• **EXERCISE AIM**
Here are some records; return them all exactly.

Scripts that build scenes:

□ □ □ □ □

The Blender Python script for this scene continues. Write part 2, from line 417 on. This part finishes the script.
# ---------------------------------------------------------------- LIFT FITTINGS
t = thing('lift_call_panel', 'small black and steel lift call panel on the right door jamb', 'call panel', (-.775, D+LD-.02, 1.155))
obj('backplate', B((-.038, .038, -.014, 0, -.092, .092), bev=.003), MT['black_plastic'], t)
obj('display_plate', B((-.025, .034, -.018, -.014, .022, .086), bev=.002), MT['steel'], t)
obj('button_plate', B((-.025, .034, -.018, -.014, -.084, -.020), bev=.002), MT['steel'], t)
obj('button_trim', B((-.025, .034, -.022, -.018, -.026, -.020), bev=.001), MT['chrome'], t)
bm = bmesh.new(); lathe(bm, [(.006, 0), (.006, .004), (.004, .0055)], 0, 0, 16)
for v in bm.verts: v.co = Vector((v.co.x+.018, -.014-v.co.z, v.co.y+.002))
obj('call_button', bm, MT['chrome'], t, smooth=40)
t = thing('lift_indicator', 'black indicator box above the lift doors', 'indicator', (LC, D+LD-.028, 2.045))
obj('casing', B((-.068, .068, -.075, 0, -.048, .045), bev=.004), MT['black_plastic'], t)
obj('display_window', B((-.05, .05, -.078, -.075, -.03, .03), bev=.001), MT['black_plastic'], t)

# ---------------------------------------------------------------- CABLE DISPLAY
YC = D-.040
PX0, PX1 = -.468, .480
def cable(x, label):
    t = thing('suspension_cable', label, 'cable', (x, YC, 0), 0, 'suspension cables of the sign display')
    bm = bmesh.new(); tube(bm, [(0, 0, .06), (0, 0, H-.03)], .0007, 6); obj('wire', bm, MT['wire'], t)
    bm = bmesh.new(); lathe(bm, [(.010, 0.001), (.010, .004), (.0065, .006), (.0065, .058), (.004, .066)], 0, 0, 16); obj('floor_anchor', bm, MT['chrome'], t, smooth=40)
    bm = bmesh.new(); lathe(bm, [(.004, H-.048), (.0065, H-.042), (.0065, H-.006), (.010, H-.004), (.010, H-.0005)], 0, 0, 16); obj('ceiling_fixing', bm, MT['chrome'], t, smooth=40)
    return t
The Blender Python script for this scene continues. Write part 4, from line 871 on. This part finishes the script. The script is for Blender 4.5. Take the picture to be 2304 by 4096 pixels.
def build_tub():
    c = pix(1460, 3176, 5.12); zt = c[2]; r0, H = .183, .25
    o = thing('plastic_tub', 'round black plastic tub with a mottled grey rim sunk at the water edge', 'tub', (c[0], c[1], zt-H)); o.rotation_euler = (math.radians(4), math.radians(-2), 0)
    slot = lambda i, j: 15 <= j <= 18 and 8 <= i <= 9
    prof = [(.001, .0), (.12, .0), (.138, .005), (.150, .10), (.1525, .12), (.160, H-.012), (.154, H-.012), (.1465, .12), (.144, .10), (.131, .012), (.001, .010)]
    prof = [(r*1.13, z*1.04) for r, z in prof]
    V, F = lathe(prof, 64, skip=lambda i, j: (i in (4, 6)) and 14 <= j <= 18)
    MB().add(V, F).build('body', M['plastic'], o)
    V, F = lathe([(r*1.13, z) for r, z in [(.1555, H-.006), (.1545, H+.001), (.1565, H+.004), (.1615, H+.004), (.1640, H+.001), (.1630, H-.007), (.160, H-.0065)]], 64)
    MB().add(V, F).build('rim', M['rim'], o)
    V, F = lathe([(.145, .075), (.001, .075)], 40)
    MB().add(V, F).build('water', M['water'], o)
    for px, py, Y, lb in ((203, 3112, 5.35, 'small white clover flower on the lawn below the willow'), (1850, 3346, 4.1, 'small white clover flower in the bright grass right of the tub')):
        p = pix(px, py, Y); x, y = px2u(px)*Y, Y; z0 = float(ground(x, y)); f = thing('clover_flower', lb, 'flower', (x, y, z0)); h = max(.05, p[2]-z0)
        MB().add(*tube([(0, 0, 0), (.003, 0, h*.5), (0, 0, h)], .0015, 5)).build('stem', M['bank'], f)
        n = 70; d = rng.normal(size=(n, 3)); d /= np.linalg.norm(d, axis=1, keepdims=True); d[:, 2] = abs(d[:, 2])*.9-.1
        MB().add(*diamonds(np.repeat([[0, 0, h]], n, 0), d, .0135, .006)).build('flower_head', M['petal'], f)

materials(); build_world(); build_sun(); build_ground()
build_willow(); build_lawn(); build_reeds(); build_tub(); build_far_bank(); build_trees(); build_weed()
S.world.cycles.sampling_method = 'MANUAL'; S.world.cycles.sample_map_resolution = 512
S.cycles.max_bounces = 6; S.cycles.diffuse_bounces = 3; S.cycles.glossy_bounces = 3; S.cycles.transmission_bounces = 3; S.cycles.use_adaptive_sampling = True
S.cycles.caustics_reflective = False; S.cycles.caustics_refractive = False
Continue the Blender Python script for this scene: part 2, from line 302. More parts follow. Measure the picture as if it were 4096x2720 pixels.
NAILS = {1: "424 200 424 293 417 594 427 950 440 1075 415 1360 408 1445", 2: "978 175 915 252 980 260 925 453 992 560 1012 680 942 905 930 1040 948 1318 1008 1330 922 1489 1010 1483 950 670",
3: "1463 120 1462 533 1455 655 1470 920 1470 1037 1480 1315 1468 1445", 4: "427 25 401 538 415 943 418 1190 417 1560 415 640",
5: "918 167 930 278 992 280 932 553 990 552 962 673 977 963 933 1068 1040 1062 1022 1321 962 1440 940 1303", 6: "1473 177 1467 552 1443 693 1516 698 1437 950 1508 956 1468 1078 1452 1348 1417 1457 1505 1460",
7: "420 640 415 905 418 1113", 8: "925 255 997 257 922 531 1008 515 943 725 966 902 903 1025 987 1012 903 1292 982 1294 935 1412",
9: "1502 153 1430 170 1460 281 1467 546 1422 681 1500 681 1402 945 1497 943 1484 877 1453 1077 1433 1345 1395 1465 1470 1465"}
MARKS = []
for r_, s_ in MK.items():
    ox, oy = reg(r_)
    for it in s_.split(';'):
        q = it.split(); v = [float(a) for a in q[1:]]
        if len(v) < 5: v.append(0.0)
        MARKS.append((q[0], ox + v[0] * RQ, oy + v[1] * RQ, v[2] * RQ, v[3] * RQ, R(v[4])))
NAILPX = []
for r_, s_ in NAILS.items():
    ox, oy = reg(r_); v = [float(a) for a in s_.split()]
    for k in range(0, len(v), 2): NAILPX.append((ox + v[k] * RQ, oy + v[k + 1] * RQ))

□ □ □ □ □

• **COMPLETE RESPONSE**
The Blender Python script for this scene continues. Write part 2, from line 417 on. This part finishes the script.
# ---------------------------------------------------------------- LIFT FITTINGS
t = thing('lift_call_panel', 'small black and steel lift call panel on the right door jamb', 'call panel', (-.775, D+LD-.02, 1.155))
obj('backplate', B((-.038, .038, -.014, 0, -.092, .092), bev=.003), MT['black_plastic'], t)
obj('display_plate', B((-.025, .034, -.018, -.014, .022, .086), bev=.002), MT['steel'], t)
obj('button_plate', B((-.025, .034, -.018, -.014, -.084, -.020), bev=.002), MT['steel'], t)
obj('button_trim', B((-.025, .034, -.022, -.018, -.026, -.020), bev=.001), MT['chrome'], t)
bm = bmesh.new(); lathe(bm, [(.006, 0), (.006, .004), (.004, .0055)], 0, 0, 16)
for v in bm.verts: v.co = Vector((v.co.x+.018, -.014-v.co.z, v.co.y+.002))
obj('call_button', bm, MT['chrome'], t, smooth=40)
t = thing('lift_indicator', 'black indicator box above the lift doors', 'indicator', (LC, D+LD-.028, 2.045))
obj('casing', B((-.068, .068, -.075, 0, -.048, .045), bev=.004), MT['black_plastic'], t)
obj('display_window', B((-.05, .05, -.078, -.075, -.03, .03), bev=.001), MT['black_plastic'], t)

# ---------------------------------------------------------------- CABLE DISPLAY
YC = D-.040
PX0, PX1 = -.468, .480
def cable(x, label):
    t = thing('suspension_cable', label, 'cable', (x, YC, 0), 0, 'suspension cables of the sign display')
    bm = bmesh.new(); tube(bm, [(0, 0, .06), (0, 0, H-.03)], .0007, 6); obj('wire', bm, MT['wire'], t)
    bm = bmesh.new(); lathe(bm, [(.010, 0.001), (.010, .004), (.0065, .006), (.0065, .058), (.004, .066)], 0, 0, 16); obj('floor_anchor', bm, MT['chrome'], t, smooth=40)
    bm = bmesh.new(); lathe(bm, [(.004, H-.048), (.0065, H-.042), (.0065, H-.006), (.010, H-.004), (.010, H-.0005)], 0, 0, 16); obj('ceiling_fixing', bm, MT['chrome'], t, smooth=40)
    return t
The Blender Python script for this scene continues. Write part 4, from line 871 on. This part finishes the script. The script is for Blender 4.5. Take the picture to be 2304 by 4096 pixels.
def build_tub():
    c = pix(1460, 3176, 5.12); zt = c[2]; r0, H = .183, .25
    o = thing('plastic_tub', 'round black plastic tub with a mottled grey rim sunk at the water edge', 'tub', (c[0], c[1], zt-H)); o.rotation_euler = (math.radians(4), math.radians(-2), 0)
    slot = lambda i, j: 15 <= j <= 18 and 8 <= i <= 9
    prof = [(.001, .0), (.12, .0), (.138, .005), (.150, .10), (.1525, .12), (.160, H-.012), (.154, H-.012), (.1465, .12), (.144, .10), (.131, .012), (.001, .010)]
    prof = [(r*1.13, z*1.04) for r, z in prof]
    V, F = lathe(prof, 64, skip=lambda i, j: (i in (4, 6)) and 14 <= j <= 18)
    MB().add(V, F).build('body', M['plastic'], o)
    V, F = lathe([(r*1.13, z) for r, z in [(.1555, H-.006), (.1545, H+.001), (.1565, H+.004), (.1615, H+.004), (.1640, H+.001), (.1630, H-.007), (.160, H-.0065)]], 64)
    MB().add(V, F).build('rim', M['rim'], o)
    V, F = lathe([(.145, .075), (.001, .075)], 40)
    MB().add(V, F).build('water', M['water'], o)
    for px, py, Y, lb in ((203, 3112, 5.35, 'small white clover flower on the lawn below the willow'), (1850, 3346, 4.1, 'small white clover flower in the bright grass right of the tub')):
        p = pix(px, py, Y); x, y = px2u(px)*Y, Y; z0 = float(ground(x, y)); f = thing('clover_flower', lb, 'flower', (x, y, z0)); h = max(.05, p[2]-z0)
        MB().add(*tube([(0, 0, 0), (.003, 0, h*.5), (0, 0, h)], .0015, 5)).build('stem', M['bank'], f)
        n = 70; d = rng.normal(size=(n, 3)); d /= np.linalg.norm(d, axis=1, keepdims=True); d[:, 2] = abs(d[:, 2])*.9-.1
        MB().add(*diamonds(np.repeat([[0, 0, h]], n, 0), d, .0135, .006)).build('flower_head', M['petal'], f)

materials(); build_world(); build_sun(); build_ground()
build_willow(); build_lawn(); build_reeds(); build_tub(); build_far_bank(); build_trees(); build_weed()
S.world.cycles.sampling_method = 'MANUAL'; S.world.cycles.sample_map_resolution = 512
S.cycles.max_bounces = 6; S.cycles.diffuse_bounces = 3; S.cycles.glossy_bounces = 3; S.cycles.transmission_bounces = 3; S.cycles.use_adaptive_sampling = True
S.cycles.caustics_reflective = False; S.cycles.caustics_refractive = False
Continue the Blender Python script for this scene: part 2, from line 302. More parts follow. Measure the picture as if it were 4096x2720 pixels.
NAILS = {1: "424 200 424 293 417 594 427 950 440 1075 415 1360 408 1445", 2: "978 175 915 252 980 260 925 453 992 560 1012 680 942 905 930 1040 948 1318 1008 1330 922 1489 1010 1483 950 670",
3: "1463 120 1462 533 1455 655 1470 920 1470 1037 1480 1315 1468 1445", 4: "427 25 401 538 415 943 418 1190 417 1560 415 640",
5: "918 167 930 278 992 280 932 553 990 552 962 673 977 963 933 1068 1040 1062 1022 1321 962 1440 940 1303", 6: "1473 177 1467 552 1443 693 1516 698 1437 950 1508 956 1468 1078 1452 1348 1417 1457 1505 1460",
7: "420 640 415 905 418 1113", 8: "925 255 997 257 922 531 1008 515 943 725 966 902 903 1025 987 1012 903 1292 982 1294 935 1412",
9: "1502 153 1430 170 1460 281 1467 546 1422 681 1500 681 1402 945 1497 943 1484 877 1453 1077 1433 1345 1395 1465 1470 1465"}
MARKS = []
for r_, s_ in MK.items():
    ox, oy = reg(r_)
    for it in s_.split(';'):
        q = it.split(); v = [float(a) for a in q[1:]]
        if len(v) < 5: v.append(0.0)
        MARKS.append((q[0], ox + v[0] * RQ, oy + v[1] * RQ, v[2] * RQ, v[3] * RQ, R(v[4])))
NAILPX = []
for r_, s_ in NAILS.items():
    ox, oy = reg(r_); v = [float(a) for a in s_.split()]
    for k in range(0, len(v), 2): NAILPX.append((ox + v[k] * RQ, oy + v[k + 1] * RQ))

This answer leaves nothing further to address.